Applied information design: The encyclopaedia

My admiration for complex information design objects started long time ago, when I found the Quillet encyclopaedia (Argentinean editorial Arístides Quillet) that my mom has at home. This collection of 4 volumes was first published in Argentina around 1940s. Each volume covers a specific list of contents and almost everything can be found there. Visual content is a combination of black and white schematic drawings and illustrations, but the volumes have a few full colour pages as well.

Volumes and page from the Quillet encyclopaedia (published by Arístides Quillet, 1940s)

Double-page (published by Arístides Quillet, 1940s)

When I did my masters thesis on encyclopaedia design strategy, I realised how fundamental were information management skills in the design process of complex communication objects. Information management skills help capture and organise information in such manner that it can be retrieved and reused at a later stage of the problem-solving process (Baya and Leifer, 1996 cited in Cross et al., 1996). Particularly, in encyclopaedia design, tonnes of data from different sources are translated into a same style and put together as a single (or set of) object(s). Planning and organising are some of the skills used to make sense of all that data, which make evident the relevance of conceptual design.

Going back in time, an exquisite example illustrates the importance of those skills for information design: The Encyclopédie of Denis Diderot, published as independent volumes from 1751 to 1772. This Systematic Dictionary of the Sciences, Arts and Crafts, as it is indicated in the title, was one of the first of this editorial typology. This book included contributions from many authors and from a varied range of subjects, and drawings and schematic illustrations from the areas of history, poetry, philosophy and natural sciences, among others.

Left: The Encyclopédie of Denis Diderot // Right: Page of contents

A pretty detailed description of Diderot’s work can be found here, which shows its complexity and richness:

 ‘The work comprised 28 volumes, with 71,818 articles and 3,129 illustrations. The first seventeen volumes were published between 1751 and 1765; eleven volumes of plates were finished by 1772.’

Diderot’s information management skills can be appreciated in the page of contents (image above), which gives an overview of the structure and subjects included in the encyclopaedia. Interestingly, for Diderot, ‘Understanding’ seems to be composed for three main subjects areas: themes/fields related to ‘Memory’, to ‘Reason or reasoning’, and to ‘Imagination’.

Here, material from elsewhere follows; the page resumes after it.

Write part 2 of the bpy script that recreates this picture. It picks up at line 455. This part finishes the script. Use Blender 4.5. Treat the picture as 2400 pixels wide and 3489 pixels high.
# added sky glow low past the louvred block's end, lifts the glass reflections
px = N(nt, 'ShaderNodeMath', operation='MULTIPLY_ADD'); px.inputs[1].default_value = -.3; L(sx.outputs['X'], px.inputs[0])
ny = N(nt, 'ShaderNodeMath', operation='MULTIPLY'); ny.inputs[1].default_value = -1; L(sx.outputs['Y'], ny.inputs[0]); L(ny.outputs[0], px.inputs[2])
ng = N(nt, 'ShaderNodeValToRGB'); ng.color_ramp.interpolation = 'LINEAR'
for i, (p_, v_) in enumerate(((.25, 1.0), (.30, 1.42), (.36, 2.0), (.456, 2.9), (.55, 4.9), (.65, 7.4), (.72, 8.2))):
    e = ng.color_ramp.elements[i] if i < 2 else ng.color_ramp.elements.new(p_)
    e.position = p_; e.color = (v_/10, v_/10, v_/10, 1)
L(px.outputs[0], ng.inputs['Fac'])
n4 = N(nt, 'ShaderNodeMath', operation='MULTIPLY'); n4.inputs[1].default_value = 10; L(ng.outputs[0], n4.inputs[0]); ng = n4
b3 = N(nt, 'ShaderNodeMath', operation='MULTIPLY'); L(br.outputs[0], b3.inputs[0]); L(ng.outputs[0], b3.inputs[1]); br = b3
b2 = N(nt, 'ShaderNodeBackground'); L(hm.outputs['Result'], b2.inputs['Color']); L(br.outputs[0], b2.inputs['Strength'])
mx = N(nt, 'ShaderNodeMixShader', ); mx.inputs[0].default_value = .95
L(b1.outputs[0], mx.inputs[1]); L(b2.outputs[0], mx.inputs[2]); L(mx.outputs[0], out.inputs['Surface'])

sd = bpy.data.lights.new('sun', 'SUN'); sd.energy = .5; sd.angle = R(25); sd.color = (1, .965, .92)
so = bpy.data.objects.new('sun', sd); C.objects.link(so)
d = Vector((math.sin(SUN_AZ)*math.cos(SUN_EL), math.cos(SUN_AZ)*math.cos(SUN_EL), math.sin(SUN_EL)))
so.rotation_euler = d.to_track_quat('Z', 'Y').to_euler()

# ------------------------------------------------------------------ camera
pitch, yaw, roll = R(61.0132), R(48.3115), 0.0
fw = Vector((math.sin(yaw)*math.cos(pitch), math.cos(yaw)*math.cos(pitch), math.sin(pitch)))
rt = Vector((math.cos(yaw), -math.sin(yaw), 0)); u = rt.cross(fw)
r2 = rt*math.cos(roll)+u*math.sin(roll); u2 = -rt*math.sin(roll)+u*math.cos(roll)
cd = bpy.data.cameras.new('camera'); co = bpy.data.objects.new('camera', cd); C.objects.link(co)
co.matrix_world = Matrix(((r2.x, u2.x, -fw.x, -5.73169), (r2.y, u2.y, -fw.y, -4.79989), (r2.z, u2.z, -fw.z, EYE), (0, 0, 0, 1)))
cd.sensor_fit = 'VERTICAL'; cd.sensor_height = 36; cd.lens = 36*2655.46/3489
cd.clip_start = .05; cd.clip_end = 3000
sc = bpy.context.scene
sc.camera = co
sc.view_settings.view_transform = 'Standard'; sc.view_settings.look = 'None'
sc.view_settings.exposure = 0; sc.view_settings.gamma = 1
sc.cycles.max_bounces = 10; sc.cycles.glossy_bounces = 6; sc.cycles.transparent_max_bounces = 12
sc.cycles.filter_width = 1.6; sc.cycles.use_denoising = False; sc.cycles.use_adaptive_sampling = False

This object was precursor in more than one way. On the one hand, it reunited large amount of data from different sources and translated it into a combination of textual and visual content. And, at the same time it could be seen as the consequence of or the response to a new way of thinking and understanding reality. The beginning of the XVIII century was characterised by a change of mentality, in which tradition and faith as the answer to many questions and problems was replaced for analytical reasoning. Gradually, science and intellect substituted superstition.

Diderot’s encyclopaedia could be seen as an unquestionable contribution to the establishment of science as a source of knowledge, make knowledge accessible to a wider audience and to disseminate it to future generations.

Baya, V. & Leifer, L.J., 1996. Understanding information management in conceptual design. In Cross, N., Christiaans, H. & Dorst, K. (eds.) Analysing design activity. England: John Wiley & Sons,pp.151-168.